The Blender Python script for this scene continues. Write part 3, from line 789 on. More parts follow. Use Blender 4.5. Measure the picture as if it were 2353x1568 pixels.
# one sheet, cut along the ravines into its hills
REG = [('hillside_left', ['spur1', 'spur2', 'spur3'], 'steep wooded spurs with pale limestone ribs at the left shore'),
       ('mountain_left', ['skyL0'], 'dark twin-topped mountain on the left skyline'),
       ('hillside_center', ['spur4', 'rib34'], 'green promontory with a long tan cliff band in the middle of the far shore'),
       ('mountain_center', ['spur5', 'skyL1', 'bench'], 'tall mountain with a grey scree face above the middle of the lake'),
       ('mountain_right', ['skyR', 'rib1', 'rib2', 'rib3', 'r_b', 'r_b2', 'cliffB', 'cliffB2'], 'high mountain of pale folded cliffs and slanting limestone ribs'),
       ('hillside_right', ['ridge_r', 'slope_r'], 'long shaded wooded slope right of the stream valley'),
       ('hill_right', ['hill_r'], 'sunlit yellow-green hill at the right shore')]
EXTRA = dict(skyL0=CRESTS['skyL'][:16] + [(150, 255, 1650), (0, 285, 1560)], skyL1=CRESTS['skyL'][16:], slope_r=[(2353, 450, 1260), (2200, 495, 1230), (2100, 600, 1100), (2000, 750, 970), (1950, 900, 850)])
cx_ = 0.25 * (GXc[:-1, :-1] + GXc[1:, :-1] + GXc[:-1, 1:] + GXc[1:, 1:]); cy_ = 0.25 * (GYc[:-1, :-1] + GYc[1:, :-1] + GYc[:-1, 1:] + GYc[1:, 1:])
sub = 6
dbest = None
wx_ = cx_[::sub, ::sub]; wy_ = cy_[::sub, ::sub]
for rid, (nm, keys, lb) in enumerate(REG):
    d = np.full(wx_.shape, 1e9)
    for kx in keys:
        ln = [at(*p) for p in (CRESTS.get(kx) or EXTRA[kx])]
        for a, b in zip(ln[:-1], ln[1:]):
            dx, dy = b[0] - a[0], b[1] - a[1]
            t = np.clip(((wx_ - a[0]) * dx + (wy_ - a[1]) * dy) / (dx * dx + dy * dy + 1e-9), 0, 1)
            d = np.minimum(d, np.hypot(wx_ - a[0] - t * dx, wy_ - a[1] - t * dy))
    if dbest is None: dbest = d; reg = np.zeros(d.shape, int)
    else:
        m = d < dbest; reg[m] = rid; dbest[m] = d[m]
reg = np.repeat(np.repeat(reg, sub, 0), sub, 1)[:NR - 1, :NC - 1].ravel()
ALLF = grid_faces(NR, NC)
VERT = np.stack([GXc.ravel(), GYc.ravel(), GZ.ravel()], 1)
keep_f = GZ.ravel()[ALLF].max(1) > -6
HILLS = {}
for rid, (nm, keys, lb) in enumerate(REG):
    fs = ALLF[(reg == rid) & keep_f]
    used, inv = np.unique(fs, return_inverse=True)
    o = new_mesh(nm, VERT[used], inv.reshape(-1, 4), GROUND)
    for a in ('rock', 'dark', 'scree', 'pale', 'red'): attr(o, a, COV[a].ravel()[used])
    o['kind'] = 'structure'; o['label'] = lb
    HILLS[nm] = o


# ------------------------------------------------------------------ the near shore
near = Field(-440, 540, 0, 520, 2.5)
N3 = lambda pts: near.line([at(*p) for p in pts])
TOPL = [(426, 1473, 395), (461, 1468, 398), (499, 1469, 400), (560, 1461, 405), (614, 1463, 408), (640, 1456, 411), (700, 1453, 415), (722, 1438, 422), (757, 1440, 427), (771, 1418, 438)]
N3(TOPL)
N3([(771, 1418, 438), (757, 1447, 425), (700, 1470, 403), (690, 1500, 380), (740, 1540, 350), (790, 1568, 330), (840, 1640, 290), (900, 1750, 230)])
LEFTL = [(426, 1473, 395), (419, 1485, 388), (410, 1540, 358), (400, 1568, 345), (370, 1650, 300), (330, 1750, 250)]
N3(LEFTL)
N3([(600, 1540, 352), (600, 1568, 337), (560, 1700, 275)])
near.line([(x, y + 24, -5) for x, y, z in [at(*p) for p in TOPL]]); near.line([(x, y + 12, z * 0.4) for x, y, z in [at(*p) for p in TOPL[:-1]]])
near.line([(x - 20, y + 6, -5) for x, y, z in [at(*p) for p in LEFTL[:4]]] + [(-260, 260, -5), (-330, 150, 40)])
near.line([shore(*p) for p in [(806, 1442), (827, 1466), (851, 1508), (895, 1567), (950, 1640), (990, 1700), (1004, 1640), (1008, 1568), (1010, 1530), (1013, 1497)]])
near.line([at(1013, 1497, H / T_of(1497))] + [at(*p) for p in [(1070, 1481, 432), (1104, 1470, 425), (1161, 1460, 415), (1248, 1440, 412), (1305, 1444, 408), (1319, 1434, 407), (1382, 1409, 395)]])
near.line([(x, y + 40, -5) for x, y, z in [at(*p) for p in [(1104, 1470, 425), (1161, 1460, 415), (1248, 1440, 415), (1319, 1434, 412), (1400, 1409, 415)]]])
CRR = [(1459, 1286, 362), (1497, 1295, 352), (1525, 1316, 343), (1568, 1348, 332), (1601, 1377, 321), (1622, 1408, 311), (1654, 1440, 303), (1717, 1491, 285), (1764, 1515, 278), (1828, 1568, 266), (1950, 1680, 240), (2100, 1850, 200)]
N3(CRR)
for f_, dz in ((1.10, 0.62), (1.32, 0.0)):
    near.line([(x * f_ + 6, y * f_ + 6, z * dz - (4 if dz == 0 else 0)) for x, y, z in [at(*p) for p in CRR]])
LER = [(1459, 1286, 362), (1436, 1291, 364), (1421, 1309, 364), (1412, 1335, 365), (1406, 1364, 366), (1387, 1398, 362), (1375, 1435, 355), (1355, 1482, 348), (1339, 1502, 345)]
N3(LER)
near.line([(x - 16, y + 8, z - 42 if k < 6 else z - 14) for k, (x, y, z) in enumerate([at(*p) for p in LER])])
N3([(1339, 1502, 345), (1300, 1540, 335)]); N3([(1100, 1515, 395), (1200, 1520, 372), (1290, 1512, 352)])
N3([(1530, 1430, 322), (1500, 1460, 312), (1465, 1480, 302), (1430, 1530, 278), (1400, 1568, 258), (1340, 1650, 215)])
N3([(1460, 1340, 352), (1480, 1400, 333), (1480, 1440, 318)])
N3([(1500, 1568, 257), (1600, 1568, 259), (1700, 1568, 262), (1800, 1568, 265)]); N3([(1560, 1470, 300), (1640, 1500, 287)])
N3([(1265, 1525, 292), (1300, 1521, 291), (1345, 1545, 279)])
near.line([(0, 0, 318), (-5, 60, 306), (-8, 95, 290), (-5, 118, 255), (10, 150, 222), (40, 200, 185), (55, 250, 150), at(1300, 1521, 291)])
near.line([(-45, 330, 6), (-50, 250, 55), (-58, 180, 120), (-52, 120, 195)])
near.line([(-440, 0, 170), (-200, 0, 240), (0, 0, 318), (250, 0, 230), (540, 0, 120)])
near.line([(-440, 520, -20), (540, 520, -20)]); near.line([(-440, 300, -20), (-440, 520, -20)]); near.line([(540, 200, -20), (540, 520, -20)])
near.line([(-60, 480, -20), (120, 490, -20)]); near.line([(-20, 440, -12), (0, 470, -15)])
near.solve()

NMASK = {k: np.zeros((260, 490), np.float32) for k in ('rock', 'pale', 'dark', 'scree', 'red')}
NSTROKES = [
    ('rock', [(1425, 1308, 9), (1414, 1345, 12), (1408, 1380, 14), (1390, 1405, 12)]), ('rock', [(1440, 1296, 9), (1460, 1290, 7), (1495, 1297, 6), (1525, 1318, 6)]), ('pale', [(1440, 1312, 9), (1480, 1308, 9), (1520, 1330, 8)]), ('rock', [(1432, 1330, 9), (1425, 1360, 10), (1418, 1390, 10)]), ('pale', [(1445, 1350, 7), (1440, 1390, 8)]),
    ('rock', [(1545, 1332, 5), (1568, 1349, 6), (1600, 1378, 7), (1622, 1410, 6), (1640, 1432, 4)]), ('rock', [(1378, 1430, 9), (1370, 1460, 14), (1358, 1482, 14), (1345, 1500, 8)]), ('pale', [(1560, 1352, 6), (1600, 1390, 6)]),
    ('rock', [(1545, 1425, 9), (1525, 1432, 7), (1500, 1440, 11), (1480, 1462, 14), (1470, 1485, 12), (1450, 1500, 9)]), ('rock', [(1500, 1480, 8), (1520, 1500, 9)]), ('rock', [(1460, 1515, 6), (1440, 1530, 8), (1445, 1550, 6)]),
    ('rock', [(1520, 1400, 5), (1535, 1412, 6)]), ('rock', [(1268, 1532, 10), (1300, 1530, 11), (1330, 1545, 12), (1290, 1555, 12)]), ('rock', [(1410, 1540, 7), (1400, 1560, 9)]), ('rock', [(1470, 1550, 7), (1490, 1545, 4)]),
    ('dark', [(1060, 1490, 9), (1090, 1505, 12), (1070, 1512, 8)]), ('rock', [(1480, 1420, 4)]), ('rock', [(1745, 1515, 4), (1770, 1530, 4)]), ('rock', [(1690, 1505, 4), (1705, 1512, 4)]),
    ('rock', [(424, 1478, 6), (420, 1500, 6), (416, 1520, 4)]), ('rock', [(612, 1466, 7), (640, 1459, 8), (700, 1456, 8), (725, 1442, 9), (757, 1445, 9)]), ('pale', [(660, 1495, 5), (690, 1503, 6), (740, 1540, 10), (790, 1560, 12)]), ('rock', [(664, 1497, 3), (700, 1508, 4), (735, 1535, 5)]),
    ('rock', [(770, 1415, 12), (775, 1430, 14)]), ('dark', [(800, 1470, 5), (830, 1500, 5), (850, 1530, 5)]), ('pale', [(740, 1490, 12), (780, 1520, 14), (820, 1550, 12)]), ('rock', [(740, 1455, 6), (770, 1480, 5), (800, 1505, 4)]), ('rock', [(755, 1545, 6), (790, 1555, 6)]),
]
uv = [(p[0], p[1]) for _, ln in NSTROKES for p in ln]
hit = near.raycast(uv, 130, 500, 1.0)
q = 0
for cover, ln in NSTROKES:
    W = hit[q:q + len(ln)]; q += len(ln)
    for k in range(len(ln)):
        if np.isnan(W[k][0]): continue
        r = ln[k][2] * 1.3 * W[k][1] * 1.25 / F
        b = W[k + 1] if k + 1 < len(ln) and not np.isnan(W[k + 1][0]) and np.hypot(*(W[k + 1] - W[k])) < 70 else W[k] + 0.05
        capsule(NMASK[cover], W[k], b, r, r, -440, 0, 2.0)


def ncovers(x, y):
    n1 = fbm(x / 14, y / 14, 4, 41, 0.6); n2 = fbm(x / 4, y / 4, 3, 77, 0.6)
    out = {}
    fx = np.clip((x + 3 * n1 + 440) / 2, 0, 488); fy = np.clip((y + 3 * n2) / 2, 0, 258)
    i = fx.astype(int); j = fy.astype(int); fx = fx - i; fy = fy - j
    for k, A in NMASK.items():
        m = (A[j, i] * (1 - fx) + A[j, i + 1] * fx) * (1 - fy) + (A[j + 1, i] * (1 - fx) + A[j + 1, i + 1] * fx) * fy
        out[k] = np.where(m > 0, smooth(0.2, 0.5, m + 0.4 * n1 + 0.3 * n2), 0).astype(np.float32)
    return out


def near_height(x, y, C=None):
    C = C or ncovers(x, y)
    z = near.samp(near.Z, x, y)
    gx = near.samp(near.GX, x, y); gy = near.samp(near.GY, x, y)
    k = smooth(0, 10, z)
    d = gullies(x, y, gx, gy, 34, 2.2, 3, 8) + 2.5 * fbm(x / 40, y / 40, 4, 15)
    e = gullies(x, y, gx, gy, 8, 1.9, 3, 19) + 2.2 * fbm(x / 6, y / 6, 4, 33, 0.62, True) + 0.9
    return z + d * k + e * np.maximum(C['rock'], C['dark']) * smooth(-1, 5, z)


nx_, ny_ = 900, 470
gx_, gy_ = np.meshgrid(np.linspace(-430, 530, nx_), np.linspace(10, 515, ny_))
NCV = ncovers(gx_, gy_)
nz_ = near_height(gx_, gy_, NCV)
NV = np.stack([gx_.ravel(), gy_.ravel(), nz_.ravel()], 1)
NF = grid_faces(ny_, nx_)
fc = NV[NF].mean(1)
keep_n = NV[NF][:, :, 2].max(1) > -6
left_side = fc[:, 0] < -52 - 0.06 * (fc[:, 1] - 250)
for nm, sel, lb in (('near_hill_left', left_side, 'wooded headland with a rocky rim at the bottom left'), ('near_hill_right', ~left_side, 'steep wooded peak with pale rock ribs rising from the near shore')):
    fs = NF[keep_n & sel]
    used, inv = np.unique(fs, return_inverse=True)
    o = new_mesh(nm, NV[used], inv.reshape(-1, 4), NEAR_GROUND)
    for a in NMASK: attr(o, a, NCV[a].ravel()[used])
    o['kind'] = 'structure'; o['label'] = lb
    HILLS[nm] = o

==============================

THE EXERCISE: Gather every line containing the word "from" and copy it.

COMPLETE RESPONSE:
The Blender Python script for this scene continues. Write part 3, from line 789 on. More parts follow. Use Blender 4.5. Measure the picture as if it were 2353x1568 pixels.
for nm, sel, lb in (('near_hill_left', left_side, 'wooded headland with a rocky rim at the bottom left'), ('near_hill_right', ~left_side, 'steep wooded peak with pale rock ribs rising from the near shore')):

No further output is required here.